-- WRITTEN TASK --
Could you write out the opening lines of the data, word for word, stopping after the line that contains "cd.dof.use_dof = True;"?

-----

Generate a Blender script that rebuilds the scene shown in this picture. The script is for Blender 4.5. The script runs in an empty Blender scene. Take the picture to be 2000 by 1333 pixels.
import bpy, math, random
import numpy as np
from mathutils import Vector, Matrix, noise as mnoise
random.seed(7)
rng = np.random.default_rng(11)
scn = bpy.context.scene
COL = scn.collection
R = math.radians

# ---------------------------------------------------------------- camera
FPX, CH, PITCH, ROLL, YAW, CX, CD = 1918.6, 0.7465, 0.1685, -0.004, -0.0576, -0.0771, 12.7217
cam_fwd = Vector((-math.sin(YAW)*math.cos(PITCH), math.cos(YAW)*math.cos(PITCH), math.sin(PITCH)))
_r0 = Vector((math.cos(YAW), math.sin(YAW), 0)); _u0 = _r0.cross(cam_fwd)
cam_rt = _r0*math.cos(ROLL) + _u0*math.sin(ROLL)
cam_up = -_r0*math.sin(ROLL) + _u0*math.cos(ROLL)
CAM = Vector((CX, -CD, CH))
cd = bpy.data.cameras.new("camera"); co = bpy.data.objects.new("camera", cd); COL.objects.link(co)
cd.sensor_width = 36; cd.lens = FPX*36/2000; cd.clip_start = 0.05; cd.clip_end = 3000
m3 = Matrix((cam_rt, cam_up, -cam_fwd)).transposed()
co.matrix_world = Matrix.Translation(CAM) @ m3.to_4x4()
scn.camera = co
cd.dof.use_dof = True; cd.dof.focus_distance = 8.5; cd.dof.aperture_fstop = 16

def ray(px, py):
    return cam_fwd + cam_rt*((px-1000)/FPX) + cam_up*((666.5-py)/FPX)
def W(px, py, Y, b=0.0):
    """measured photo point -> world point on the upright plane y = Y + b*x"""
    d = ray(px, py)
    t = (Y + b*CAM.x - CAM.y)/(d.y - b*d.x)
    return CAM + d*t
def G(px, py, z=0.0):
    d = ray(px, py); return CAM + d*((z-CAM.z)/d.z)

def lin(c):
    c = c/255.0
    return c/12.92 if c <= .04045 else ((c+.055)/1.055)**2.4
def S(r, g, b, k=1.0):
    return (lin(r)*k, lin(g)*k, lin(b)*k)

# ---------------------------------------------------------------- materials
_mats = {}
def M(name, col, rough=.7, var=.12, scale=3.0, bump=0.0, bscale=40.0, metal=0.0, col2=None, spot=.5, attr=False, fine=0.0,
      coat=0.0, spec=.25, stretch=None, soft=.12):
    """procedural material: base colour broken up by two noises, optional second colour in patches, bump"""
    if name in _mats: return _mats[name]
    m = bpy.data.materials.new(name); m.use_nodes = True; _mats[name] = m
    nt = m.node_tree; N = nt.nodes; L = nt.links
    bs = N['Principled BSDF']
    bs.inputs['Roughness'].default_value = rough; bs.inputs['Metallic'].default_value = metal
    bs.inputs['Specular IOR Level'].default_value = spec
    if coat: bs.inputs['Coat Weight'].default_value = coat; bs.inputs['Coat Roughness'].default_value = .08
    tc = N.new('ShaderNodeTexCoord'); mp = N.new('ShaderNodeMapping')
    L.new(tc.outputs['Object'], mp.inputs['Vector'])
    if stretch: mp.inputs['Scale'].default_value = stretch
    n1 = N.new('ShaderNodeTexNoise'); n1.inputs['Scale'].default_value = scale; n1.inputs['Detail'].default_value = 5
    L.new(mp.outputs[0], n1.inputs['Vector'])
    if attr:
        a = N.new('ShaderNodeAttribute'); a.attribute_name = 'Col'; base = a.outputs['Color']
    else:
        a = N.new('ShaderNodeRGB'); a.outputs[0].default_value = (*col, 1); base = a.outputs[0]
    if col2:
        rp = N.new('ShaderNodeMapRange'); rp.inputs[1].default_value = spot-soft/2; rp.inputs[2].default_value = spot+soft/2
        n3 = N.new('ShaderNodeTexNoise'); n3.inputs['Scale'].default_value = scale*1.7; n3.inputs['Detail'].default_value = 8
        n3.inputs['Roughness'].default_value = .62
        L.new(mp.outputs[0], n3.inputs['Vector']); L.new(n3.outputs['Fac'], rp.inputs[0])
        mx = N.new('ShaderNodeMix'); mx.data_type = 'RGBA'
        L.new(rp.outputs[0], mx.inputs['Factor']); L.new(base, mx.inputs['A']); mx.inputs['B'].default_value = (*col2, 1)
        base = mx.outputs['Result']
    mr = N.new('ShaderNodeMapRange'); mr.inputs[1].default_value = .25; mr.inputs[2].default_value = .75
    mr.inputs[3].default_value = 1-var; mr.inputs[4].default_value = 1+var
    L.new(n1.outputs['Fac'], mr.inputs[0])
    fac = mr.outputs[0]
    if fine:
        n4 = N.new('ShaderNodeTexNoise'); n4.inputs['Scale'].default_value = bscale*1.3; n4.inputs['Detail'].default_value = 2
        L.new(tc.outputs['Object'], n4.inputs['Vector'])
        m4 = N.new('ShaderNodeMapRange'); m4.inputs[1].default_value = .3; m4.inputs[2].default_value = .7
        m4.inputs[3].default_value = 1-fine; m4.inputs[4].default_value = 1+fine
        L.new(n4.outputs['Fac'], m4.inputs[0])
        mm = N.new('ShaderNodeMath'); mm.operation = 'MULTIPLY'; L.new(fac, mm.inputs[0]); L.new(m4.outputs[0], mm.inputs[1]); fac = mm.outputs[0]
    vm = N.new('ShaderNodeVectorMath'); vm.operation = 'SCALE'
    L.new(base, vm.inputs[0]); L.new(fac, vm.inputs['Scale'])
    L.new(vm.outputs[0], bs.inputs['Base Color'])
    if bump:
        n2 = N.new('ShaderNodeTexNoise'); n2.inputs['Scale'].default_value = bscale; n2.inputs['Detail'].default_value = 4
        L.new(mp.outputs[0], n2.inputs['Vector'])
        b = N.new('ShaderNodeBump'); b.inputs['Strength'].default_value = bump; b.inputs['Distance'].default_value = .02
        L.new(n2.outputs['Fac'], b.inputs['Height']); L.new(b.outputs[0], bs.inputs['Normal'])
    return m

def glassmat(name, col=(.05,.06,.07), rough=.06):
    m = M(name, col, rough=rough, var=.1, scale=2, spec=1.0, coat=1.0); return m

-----

-- FINAL RESULT --
Generate a Blender script that rebuilds the scene shown in this picture. The script is for Blender 4.5. The script runs in an empty Blender scene. Take the picture to be 2000 by 1333 pixels.
import bpy, math, random
import numpy as np
from mathutils import Vector, Matrix, noise as mnoise
random.seed(7)
rng = np.random.default_rng(11)
scn = bpy.context.scene
COL = scn.collection
R = math.radians

# ---------------------------------------------------------------- camera
FPX, CH, PITCH, ROLL, YAW, CX, CD = 1918.6, 0.7465, 0.1685, -0.004, -0.0576, -0.0771, 12.7217
cam_fwd = Vector((-math.sin(YAW)*math.cos(PITCH), math.cos(YAW)*math.cos(PITCH), math.sin(PITCH)))
_r0 = Vector((math.cos(YAW), math.sin(YAW), 0)); _u0 = _r0.cross(cam_fwd)
cam_rt = _r0*math.cos(ROLL) + _u0*math.sin(ROLL)
cam_up = -_r0*math.sin(ROLL) + _u0*math.cos(ROLL)
CAM = Vector((CX, -CD, CH))
cd = bpy.data.cameras.new("camera"); co = bpy.data.objects.new("camera", cd); COL.objects.link(co)
cd.sensor_width = 36; cd.lens = FPX*36/2000; cd.clip_start = 0.05; cd.clip_end = 3000
m3 = Matrix((cam_rt, cam_up, -cam_fwd)).transposed()
co.matrix_world = Matrix.Translation(CAM) @ m3.to_4x4()
scn.camera = co
cd.dof.use_dof = True; cd.dof.focus_distance = 8.5; cd.dof.aperture_fstop = 16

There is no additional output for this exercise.